As I’ve said, as a child, I would walk and imagine myself in my invented landscape, but as I grew older, although I still walked and imagined myself elsewhere, it wasn’t within an invented world that I walked, but rather a real world; that of my home town, Oxford’s past. Of course one might argue that this past was a much a fabrication as the map I drew as a child, but nevertheless, it was constructed from fragments of the past – drawings, paintings, descriptions in books, photographs. I could never know for sure what things looked like, or how it must have been to walk through the city’s streets (for example during the 14th century) but my imagination did its best to conjure a picture. Of course, as well as those things listed above, there are parts of the city which are contemporary with the past and these buildings and streets are particularly important when looking for that which has long since gone; just as I have found in Auschwitz-Birkenau and Ieper.
One man who did so much to capture Oxford before much of its past was demolished in the late 18th century was a German artist and musician called John Malchair. His drawings are amongst the most beautiful and indeed haunting images of a city I have seen, particularly his views of Friar Bacon’s study, an unusual edifice which was sadly demolished in 1779.

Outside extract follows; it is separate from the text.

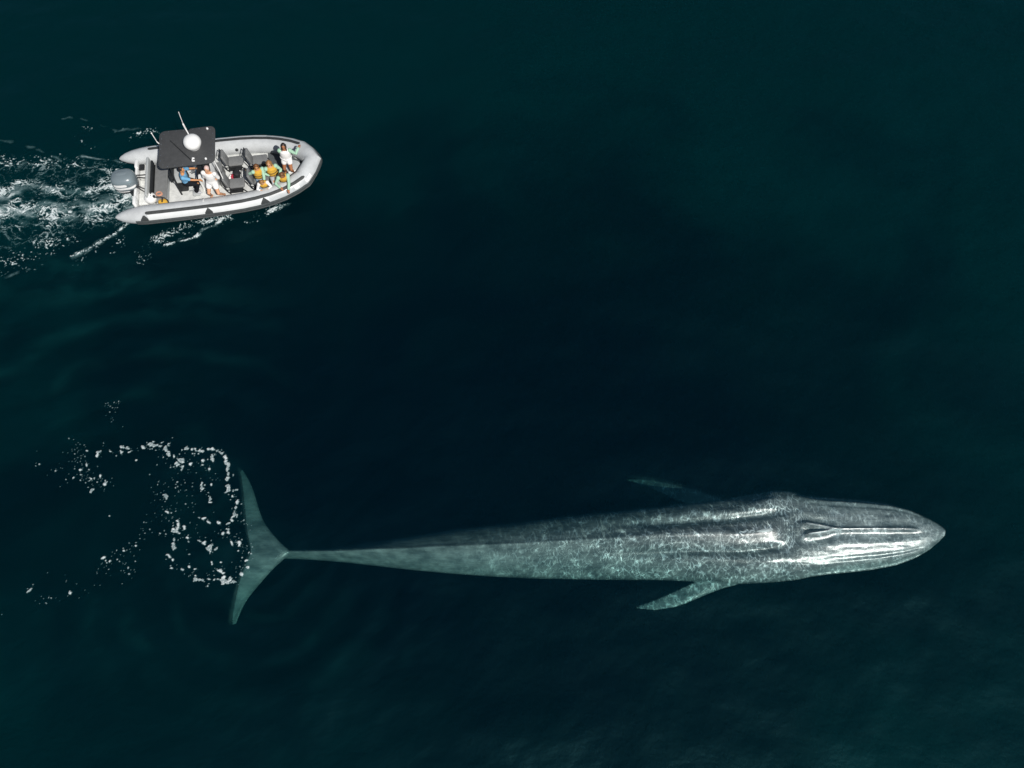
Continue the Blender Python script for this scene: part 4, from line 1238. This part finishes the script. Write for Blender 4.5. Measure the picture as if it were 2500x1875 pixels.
    if 'shoes' in outfit:
        for s in (-1, 1):
            m_ = MB()
            an = J[s][3]
            ff = Vector((f0.x, f0.y, 0)).normalized(); fr_ = (ff + rt * s * .25).normalized()
            m_.tube([an - fr_ * .06 * k - Vector((0, 0, .03 * k)), an + fr_ * .07 * k - Vector((0, 0, .038 * k)), an + fr_ * .17 * k - Vector((0, 0, .048 * k))], [.042 * k, .044 * k, .03 * k], 10, True)
            fin(m_, 'shoe', outfit['shoes'], me_, .012)
    return me_, J

DZ = .302
# driver in blue at the helm
person('person in blue shirt and dark trousers steering at the helm under the hardtop edge', (-1.1, -.5, DZ), 0, (-1.14, -.50, .98), (.12, -.10, 1),
       (Vector((-.56, -.72, 1.18)), Vector((-.72, -.12, 1.16))), (Vector((-.92, -.62, .41)), Vector((-1.0, -.34, DZ))), M['tan'], M['hair'], 0,
       dict(shirt=M['blue'], sleeve=.75, trousers=M['navy'], leg=1.92, shoes=M['greycloth']), look=(1, -.35, .05))
# man in white, standing
hp = B(516, 443, 1.18)
_, J1 = person('person in white shirt and shorts standing with legs apart beside the console', (-.2, -.78, DZ), -100, (-.16, -.78, 1.12), (.12, -.06, 1),
       (hp + Vector((-.05, .04, -.03)), hp + Vector((.06, .04, -.03))), (Vector((-.40, -.80, DZ)), Vector((.08, -.82, DZ))), M['skin'], M['ghair'], 0,
       dict(shirt=M['wcloth'], sleeve=.95, trousers=M['wcloth'], leg=.40, legname='shorts', loose=.022), k=1.04, look=(-.25, -1, .05))
# woman at the bow with camera
cpz = B(705, 376, 1.36)
person('person with long dark hair in white and mint standing at the bow with a camera', (2.5, -.2, .36), -92, (2.58, -.17, 1.18), (.10, -.05, 1),
       (cpz + Vector((-.07, .06, -.02)), B(728, 361, 1.45)), (Vector((2.36, -.12, .362)), Vector((2.68, -.2, .362))), M['dskin'], M['hair'], .22,
       dict(shirt=M['mint'], sleeve=1.9, trousers=M['wcloth'], leg=.30, legname='shorts', loose=.025, vest=M['wcloth'], belt=False), k=.98, look=(0, -1, .12))
# seated group in yellow
person('person in yellow vest seated beside the starboard tube, arm stretched back over a seat', (1.46, -.62, DZ), -70, (1.50, -.56, .76), (.06, -.04, 1),
       (B(603, 416, 1.0), Vector((1.68, -.92, .85))), (Vector((1.40, -.98, DZ)), Vector((1.58, -1.0, DZ))), M['tan'], M['bhair'], .10,
       dict(shirt=M['mint'], sleeve=1.9, trousers=M['denim'], leg=1.9, vest=M['yellow']), k=.93, look=(.1, -1, -.25))
person('taller person in yellow vest and pale trousers seated just behind the bow floor', (1.95, -.55, .36), -75, (2.0, -.50, .74), (.0, -.02, 1),
       (B(658, 428, .88), B(682, 429, .85)), (Vector((1.86, -.86, .362)), Vector((2.02, -.9, .362))), M['skin'], M['lhair'], .14,
       dict(shirt=M['mint'], sleeve=1.9, trousers=M['greycloth'], leg=1.9, vest=M['yellow']), k=.98, look=(-.1, -1, -.1))
person('smallest person in white and yellow bending over the starboard tube, head down', (1.64, -1.0, DZ), -85, (1.66, -.84, .66), (.0, -.50, .85),
       (B(640, 466, .80), B(652, 464, .80)), (Vector((1.56, -.88, DZ)), Vector((1.74, -.9, DZ))), M['skin'], M['lhair'], .12,
       dict(shirt=M['wcloth'], sleeve=1.5, trousers=M['denim'], leg=1.9, vest=M['yellow']), k=.84, look=(.2, -1, -.7))
person('person in yellow vest leaning out over the starboard bow tube, hand on the tube', (2.36, -.75, .36), -80, (2.40, -.76, .72), (.05, -.42, .9),
       (B(684, 458, .88), B(705, 463, .86)), (Vector((2.26, -.72, .362)), Vector((2.46, -.62, .362))), M['dskin'], M['bhair'], .12,
       dict(shirt=M['mint'], sleeve=1.9, trousers=M['navy'], leg=1.9, vest=M['yellow']), k=.95, look=(.0, -1, -.45))

t = in_boat('camera', cpz, 'black camera held by the person standing at the bow', 'camera')
m_ = MB(); m_.rbox((0, 0, 0), (.14, .07, .10), .015); m_.rbox((0, 0, .06), (.05, .05, .035), .01); m_.build('body', M['black'], t)
m_ = MB(); m_.lathe((0, -.03, 0), [(.038, 0), (.04, .06), (.043, .10), (.03, .105)], 18, axis=(0, -1, 0)); m_.build('lens', M['black'], t)
t = in_boat('phone', hp, 'dark phone held at the waist by the person in white', 'phone')
m_ = MB(); m_.rbox((0, 0, 0), (.15, .012, .08), .005); m_.build('body', M['black'], t)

One particularly poignant drawing (below) shows the remaining arch, when all above it has been taken down.
In my mind, as I walk, I suppose one might say I am often trying to rebuild Friar Bacon’s Study. Walking as a means of remembering then is important to me although it does throw up interesting philosophical questions (which I’ve touched on before) namely, what is it we are remembering when we ‘remember’ events which we ourselves have not experienced. As Paul Ricoeur asks in his book, ‘Memory, History, Forgetting,’ ‘Of what are there memories? Whose memory is it?’.

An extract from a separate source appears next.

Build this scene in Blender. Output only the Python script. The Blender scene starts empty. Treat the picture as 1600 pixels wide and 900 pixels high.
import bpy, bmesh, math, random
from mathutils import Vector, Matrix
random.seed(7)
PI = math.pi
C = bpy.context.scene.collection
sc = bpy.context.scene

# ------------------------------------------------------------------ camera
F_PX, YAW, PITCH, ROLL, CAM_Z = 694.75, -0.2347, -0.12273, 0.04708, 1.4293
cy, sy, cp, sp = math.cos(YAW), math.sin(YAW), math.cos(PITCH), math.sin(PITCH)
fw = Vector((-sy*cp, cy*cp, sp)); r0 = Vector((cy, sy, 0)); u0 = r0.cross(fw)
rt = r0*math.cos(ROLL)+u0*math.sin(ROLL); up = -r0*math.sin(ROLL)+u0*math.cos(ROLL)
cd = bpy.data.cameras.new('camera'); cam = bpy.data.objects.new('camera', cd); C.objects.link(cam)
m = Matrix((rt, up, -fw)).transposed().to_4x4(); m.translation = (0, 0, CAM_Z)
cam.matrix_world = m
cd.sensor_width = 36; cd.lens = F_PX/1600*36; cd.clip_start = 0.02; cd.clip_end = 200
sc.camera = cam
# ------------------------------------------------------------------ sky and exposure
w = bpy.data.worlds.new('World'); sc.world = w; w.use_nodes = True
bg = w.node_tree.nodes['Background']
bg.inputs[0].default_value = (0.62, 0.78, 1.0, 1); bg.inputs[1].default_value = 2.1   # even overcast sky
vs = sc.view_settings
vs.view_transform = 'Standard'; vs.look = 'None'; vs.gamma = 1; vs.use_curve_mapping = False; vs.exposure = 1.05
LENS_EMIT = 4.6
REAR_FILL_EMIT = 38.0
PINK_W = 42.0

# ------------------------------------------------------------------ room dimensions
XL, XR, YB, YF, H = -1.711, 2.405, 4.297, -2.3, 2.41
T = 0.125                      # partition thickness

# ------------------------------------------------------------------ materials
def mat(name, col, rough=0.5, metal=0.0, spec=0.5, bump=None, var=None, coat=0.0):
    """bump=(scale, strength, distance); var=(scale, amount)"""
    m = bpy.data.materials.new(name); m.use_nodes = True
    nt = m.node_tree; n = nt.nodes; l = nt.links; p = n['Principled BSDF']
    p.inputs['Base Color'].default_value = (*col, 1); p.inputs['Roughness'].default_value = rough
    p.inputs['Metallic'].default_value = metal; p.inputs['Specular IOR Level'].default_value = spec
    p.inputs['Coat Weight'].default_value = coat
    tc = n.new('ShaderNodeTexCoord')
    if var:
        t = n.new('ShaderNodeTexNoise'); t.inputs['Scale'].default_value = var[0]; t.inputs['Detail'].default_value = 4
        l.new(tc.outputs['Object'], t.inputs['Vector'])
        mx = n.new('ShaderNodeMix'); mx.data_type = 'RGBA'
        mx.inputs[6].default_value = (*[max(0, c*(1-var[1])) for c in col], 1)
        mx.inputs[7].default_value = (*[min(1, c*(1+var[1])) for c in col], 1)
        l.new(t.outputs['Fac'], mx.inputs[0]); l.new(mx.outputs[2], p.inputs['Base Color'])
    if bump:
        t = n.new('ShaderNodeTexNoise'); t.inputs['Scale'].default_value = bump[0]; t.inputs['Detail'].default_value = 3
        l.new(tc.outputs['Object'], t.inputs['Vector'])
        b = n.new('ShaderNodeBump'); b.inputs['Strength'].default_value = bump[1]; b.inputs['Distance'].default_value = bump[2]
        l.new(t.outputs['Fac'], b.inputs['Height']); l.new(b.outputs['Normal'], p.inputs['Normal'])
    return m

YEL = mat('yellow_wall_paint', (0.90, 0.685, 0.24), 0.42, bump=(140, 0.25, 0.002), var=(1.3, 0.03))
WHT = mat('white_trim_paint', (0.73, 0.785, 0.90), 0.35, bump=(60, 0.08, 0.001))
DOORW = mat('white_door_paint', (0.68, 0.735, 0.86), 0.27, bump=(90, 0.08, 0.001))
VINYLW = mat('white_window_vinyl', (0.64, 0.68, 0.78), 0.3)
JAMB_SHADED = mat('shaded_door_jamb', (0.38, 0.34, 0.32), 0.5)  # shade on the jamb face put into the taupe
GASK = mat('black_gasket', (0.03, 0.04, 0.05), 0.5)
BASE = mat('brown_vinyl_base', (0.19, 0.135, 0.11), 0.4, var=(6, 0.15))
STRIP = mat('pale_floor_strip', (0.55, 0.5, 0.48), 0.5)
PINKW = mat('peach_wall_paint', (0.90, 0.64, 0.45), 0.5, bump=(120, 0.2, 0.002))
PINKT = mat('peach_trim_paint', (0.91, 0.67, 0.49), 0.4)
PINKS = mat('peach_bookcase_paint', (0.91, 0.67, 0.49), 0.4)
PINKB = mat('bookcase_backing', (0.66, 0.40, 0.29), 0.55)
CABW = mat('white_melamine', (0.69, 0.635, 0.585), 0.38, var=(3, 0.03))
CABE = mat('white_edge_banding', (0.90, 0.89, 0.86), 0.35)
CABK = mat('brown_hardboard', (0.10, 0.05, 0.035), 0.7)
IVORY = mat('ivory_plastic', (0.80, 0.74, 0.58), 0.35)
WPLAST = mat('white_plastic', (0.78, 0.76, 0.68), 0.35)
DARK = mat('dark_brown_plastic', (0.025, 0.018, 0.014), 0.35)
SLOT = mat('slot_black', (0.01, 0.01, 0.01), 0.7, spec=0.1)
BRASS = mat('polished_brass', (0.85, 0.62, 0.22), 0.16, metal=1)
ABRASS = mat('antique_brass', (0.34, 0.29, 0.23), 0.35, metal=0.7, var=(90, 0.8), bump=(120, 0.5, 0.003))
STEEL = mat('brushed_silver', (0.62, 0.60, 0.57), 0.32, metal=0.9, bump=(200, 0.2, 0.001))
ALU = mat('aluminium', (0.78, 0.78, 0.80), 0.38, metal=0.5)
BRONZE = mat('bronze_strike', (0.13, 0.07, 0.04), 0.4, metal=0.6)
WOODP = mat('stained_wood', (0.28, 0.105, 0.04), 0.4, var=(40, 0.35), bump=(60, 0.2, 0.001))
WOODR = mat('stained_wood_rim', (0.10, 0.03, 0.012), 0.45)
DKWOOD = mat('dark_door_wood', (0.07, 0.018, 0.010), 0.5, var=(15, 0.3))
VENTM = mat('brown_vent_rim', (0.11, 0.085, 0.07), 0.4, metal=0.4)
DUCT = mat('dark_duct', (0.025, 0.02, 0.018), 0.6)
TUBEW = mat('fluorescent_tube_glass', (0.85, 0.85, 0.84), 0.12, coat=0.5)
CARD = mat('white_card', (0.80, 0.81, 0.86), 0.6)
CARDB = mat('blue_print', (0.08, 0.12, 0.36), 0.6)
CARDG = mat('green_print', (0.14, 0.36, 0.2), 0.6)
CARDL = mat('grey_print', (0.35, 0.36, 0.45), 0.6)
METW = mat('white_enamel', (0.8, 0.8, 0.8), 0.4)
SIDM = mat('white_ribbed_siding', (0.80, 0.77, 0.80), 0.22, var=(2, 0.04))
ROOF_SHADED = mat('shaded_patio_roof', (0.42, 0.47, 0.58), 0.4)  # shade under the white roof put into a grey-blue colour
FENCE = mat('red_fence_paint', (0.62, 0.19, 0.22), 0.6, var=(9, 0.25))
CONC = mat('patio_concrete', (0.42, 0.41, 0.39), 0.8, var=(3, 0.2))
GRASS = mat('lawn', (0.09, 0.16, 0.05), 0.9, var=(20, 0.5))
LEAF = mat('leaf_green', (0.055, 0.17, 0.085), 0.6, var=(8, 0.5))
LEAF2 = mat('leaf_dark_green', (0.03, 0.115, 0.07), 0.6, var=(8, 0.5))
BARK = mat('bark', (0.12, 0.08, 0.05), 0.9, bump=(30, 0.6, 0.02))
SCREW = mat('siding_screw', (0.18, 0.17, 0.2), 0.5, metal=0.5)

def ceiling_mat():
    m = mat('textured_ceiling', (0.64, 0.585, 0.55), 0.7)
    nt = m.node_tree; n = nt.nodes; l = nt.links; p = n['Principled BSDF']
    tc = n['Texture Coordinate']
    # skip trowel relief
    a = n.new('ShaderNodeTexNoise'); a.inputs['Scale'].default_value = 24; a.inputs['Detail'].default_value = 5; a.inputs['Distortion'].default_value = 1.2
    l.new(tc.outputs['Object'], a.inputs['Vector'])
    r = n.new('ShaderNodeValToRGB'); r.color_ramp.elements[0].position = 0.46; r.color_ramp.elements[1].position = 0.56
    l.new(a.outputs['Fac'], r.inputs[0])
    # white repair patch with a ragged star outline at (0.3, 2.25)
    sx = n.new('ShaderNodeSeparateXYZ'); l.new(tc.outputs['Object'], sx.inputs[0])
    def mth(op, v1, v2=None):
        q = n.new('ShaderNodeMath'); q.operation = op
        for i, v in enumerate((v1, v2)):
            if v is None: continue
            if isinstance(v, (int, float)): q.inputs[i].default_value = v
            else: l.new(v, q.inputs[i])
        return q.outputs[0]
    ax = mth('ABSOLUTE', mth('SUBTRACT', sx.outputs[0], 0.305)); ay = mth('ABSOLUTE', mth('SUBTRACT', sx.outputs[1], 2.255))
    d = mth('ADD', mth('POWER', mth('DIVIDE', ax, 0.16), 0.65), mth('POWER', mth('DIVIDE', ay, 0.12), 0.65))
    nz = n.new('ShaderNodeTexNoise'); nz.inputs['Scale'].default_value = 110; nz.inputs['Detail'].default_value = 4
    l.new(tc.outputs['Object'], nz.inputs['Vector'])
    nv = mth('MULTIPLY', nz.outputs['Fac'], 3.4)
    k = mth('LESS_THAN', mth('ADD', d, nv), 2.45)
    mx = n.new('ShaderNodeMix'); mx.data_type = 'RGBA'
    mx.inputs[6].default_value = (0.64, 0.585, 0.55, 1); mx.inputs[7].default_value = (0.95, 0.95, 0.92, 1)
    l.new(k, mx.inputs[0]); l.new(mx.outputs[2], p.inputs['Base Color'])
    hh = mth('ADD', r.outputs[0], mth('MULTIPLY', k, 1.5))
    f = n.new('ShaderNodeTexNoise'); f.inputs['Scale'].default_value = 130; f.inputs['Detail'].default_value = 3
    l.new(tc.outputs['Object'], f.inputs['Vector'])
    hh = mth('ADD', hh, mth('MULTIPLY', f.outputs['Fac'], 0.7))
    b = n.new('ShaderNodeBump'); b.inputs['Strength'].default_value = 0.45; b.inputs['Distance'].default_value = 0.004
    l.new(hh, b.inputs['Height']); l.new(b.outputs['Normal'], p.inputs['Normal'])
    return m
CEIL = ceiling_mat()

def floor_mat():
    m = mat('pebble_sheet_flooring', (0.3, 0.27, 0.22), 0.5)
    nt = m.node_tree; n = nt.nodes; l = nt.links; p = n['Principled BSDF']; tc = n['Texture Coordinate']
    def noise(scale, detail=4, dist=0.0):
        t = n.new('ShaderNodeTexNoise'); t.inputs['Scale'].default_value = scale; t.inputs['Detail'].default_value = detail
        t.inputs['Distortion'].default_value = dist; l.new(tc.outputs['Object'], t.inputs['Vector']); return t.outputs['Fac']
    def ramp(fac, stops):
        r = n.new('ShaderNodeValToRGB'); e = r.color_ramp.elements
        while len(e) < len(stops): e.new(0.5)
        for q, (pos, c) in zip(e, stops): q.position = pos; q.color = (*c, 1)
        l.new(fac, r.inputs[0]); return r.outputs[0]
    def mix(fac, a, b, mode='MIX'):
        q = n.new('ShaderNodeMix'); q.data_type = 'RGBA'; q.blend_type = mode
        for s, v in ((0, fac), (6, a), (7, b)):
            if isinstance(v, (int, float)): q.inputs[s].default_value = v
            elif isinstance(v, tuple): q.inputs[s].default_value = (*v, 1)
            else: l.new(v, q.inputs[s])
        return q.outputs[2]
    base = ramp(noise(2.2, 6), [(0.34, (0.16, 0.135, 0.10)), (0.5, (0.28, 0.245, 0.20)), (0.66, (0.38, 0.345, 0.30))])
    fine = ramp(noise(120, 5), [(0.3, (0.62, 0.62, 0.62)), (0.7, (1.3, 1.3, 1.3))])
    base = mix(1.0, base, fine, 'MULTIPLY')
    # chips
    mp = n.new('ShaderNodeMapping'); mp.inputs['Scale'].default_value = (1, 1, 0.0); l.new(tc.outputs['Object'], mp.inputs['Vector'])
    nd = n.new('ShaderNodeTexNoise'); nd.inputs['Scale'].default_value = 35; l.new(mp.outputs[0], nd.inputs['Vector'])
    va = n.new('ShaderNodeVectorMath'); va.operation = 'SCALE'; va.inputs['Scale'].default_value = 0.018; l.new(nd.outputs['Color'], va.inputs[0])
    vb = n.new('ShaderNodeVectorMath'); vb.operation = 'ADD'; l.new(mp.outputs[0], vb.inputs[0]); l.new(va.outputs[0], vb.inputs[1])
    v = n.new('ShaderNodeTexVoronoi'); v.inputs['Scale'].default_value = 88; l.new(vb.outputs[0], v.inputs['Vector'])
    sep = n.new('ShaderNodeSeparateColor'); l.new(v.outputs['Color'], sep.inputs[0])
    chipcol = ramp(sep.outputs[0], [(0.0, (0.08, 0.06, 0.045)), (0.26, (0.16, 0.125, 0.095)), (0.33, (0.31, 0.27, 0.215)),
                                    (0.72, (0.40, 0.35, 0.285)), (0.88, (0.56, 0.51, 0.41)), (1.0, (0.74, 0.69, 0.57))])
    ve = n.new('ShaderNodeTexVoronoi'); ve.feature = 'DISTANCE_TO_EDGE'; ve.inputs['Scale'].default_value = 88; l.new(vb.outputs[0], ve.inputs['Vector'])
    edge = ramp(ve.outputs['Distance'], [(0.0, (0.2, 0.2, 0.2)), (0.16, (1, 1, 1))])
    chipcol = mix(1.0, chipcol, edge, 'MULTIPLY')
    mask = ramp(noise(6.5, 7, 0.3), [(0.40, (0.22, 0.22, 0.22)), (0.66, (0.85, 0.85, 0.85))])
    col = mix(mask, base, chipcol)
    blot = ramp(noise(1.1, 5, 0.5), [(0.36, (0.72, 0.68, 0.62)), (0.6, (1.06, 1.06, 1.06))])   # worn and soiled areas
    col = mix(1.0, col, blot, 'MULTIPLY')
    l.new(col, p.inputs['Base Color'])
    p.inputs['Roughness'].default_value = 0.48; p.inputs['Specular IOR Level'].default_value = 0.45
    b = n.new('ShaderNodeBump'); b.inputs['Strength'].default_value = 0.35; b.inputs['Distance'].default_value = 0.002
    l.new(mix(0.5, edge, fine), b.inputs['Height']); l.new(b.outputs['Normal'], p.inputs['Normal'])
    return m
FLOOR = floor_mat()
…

The invented world I ‘walked in’ as a child was a fiction, an amalgam of all the fragments of an unspoiled landscape which I could see in parts around me. And, in a sense, when ‘remembering’ the past of Malchair’s Oxford, the Great War and the Holocaust, I am creating a fiction of sorts – a world created from fragments; photographs, drawings, letters and documentary evidence. The past becomes my imaginary world.
So what is it which separates the past and my past imaginary landscapes? It is this: it is the theme of this residency; Residue.